Right, I should have clarified this. To make them go fast, you can often use more power (to a point), and that can shorten the LED lifespan. (To be fair, there are techniques to give you a bit faster speed without making them too bright, like pulse-shaping, but it didn't appear anything that fancy was going on there.)

And, unfortunately, "fast" for the optoisolator isn't very, in any case. The cut-off frequency for the first datasheet I found corresponding to that app note was 80 KHz.

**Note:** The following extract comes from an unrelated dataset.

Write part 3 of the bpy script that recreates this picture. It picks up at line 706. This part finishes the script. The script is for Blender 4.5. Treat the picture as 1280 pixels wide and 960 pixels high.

> I think the galvanic isolation is mostly a feelgood here,

And...

I don't get this.

If it does nothing useful, why bother?

IMO, the primary good use for an optoisolator these days is either for something analog-ish like the feedback for a switch mode power supply, or for when you're breadboarding something with really high voltages and don't want to bother with SMT devices.

tripletao|1 month ago

I think those optoisolators are indeed sold mostly for switching power supplies. That's probably why someone cared enough about aging to write an app note, since the ambient temperature is high there and the exact CTR matters more when it's in that analog feedback loop. I've also seen them for digital inputs in industrial control systems, where speeds are slow and the wires might be coming from far away on a noisy ground.

That said, I believe optical isolation is typical for these "data diode" applications, even between two computers in the same rack. I don't think it provides any security benefit, but it's cheap and customers expect it; so there's no commercial incentive to do anything else.